Kevin Minogue, who runs an oyster-harvesting business and visits the area regularly, called on authorities to step in as the effluent discharge into the river was not only “regular”, but had effectively killed off all the oysters and mussels.

Sugar farmer Martin Finch, who also runs a small tourism business on the banks of the river mouth, said the situation was “unacceptable”.

“This is the southernmost migratory point for many northern hemisphere birds. We have many birding groups coming here from all over the world. We have bookings up until April next year.”

Pointing to the soapy, black and stinking water, Finch said he was embarrassed to bring tourists to the spot.

Archie Poustie, who manages two neighbouring guest houses, said they were fully booked for Christmas, “but I wouldn’t let my children swim in this”.
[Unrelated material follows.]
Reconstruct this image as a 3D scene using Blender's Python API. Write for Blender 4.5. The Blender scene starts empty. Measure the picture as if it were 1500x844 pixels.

While Sappi failed to respond to questions, staff on the scene said effluent was being pumped from the settling ponds. They said the oxygen levels in the river were “very low” following tests.

Elias Bhengu of the iLembe District Municipality also blamed Sappi. “If it smells like sulphur, then it must come from Sappi,” he said.

Minogue said the mill had promised to “sort the problem out” by Monday afternoon when he reported the first signs of the effluent.

But by noon yesterday, it was still running strongly out to sea.

Gordon O’Brien, of the University of KwaZulu-Natal, who has studied the Mvoti River for 10 years, said the whole system was a tragic story.

“We are sending out a team next week when we will start with environmental monitoring.”

O’Brien said Sappi was not the only one that could be blamed for the degradation of the river.

“The sediment in the lagoon has deepened by 6m and that’s because of bad sugar-farming practices. Also, the river flows through KwaDukuza and then of course the municipal sewerage works also discharges into the river,” he said.

Themba Khumalo, of the Department of Water and Environmental Affairs, said steps were being taken.